Storm water also could lead to large-scale environmental damage. Researchers at UC Berkeley recently found that a common pesticide "chemically castrates" about 75 percent of male frogs, preventing them from reproducing. The pesticide also turns one in ten male frogs into females. Pesticides leaking into water supplies could account for the worldwide decline of frogs.

So, is the Richmond bioswale working? Freiberg pointed out little surface pools of oil slicks dotting the area where water first enters. As he moved down the creek, there were fewer slicks. "Other bioswales get a significant reduction in pollutants as the water goes through," he said. "Makes me think this one is already successful in reducing contaminants."

Freiberg acknowledged that one bioswale may not make much of an impact in reducing overall pollution, but he hopes to inspire a kind of bioswale network. He said Richmond's is meant to show cities and developers low-impact options for treating rainwater runoff. All you need is a plan and some donated labor.

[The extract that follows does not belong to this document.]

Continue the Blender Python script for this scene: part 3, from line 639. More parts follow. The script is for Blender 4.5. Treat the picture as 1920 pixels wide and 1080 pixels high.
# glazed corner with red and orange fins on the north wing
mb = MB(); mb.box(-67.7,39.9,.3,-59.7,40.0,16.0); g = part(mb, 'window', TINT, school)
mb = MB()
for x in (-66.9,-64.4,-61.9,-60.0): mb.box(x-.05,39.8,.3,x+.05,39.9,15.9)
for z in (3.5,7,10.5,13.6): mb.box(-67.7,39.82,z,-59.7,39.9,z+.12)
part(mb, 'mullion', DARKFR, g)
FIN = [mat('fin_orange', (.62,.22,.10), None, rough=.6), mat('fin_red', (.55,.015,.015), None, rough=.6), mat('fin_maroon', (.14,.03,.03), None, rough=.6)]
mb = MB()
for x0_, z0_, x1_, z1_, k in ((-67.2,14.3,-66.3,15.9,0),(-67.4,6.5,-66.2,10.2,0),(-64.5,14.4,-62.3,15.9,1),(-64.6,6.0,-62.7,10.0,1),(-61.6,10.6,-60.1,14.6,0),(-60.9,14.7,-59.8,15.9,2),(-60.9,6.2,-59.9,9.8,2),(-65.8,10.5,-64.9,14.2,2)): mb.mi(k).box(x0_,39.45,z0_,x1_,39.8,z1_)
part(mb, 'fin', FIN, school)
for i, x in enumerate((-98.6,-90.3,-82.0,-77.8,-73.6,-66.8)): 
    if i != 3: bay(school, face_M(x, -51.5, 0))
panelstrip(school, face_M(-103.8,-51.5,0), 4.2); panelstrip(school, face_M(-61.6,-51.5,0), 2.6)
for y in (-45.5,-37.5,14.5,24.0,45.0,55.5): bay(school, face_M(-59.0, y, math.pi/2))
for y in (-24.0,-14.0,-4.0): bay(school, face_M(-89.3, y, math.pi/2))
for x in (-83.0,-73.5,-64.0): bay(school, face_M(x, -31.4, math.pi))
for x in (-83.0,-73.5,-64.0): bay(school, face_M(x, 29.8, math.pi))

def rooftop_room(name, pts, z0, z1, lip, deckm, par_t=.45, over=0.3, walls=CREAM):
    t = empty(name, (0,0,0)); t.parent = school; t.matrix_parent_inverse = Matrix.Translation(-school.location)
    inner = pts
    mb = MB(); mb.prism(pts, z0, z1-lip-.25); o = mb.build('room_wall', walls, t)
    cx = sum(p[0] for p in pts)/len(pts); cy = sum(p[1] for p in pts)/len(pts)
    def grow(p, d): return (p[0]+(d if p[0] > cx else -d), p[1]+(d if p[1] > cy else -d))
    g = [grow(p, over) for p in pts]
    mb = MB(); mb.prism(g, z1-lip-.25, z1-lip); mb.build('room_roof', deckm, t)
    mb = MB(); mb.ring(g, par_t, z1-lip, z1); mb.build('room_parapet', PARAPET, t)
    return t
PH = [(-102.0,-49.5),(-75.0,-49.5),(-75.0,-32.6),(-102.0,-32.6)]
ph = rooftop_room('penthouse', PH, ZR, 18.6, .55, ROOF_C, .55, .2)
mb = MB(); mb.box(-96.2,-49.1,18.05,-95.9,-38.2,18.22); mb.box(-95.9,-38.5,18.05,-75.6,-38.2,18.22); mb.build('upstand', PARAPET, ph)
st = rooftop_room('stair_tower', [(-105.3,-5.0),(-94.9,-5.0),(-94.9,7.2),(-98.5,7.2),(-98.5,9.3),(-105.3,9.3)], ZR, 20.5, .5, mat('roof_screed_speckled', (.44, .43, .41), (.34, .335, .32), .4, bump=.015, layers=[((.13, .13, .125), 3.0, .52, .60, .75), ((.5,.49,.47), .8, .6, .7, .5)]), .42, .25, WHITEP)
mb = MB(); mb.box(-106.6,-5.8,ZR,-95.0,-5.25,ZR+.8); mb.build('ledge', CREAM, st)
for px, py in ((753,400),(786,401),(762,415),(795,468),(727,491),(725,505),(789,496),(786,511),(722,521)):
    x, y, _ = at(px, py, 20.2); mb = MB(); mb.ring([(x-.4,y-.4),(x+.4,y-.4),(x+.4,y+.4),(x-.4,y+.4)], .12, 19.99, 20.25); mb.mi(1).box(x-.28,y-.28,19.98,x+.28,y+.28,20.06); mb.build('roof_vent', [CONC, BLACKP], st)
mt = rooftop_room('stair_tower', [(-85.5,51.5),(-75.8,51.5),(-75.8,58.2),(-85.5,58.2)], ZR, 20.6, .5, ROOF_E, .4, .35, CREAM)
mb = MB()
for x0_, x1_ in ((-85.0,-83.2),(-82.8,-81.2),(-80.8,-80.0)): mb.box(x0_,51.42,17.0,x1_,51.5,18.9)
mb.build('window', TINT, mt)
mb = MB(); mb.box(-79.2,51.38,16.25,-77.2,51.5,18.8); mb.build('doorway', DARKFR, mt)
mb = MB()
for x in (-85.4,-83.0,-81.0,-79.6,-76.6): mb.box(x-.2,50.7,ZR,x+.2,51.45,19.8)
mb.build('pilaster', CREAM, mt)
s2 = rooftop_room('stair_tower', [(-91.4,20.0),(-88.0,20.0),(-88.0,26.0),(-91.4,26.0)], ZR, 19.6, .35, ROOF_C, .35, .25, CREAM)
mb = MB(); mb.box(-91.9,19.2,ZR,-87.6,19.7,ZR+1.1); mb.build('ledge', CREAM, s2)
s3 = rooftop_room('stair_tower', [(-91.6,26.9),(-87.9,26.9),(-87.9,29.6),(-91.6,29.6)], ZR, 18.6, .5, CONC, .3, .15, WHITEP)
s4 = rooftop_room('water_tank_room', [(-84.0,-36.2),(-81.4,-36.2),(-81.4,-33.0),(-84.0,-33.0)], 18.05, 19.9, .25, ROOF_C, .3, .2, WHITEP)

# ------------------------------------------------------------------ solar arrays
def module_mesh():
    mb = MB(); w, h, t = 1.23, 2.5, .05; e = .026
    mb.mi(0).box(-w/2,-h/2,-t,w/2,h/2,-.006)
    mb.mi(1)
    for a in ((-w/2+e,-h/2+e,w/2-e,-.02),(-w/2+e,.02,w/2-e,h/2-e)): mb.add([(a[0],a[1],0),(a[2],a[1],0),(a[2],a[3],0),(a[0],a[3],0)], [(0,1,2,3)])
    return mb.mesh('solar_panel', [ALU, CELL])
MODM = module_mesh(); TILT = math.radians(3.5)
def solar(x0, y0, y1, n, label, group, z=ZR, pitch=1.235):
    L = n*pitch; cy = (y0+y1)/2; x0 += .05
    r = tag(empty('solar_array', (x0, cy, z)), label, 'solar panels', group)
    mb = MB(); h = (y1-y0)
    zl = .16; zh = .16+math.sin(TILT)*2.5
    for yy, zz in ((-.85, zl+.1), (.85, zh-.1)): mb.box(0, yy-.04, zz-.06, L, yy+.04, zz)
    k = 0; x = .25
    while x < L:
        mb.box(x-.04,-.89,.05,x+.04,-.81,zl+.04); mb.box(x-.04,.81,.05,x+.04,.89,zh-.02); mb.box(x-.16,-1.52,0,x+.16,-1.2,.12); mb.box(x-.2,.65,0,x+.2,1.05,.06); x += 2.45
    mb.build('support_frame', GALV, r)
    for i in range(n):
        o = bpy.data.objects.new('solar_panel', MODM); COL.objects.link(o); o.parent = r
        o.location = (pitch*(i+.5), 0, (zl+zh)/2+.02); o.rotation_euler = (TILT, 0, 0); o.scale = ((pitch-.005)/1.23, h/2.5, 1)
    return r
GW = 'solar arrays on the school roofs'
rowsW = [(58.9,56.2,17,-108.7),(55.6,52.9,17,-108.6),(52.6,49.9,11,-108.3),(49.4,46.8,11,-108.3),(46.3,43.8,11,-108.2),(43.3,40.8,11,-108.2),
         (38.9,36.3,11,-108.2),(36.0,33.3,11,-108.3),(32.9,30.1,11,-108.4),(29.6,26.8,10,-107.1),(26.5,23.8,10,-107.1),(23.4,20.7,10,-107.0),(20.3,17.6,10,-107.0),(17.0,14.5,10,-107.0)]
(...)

On a recent visit, volunteers were swarming the site to collect garbage and plant native grasses. One volunteer cautioned children not to eat with their hands immediately after digging. The site is notorious for legacy ground pollution, in part because of the rail tracks that once traversed it.

The brand-new creek also has endured some setbacks. In the beginning, newly planted trees were uprooted and stolen. But now, dozens of plants line the creek. Hunter said she hopes to stimulate community involvement so that locals feel ownership of the site and continue to protect it.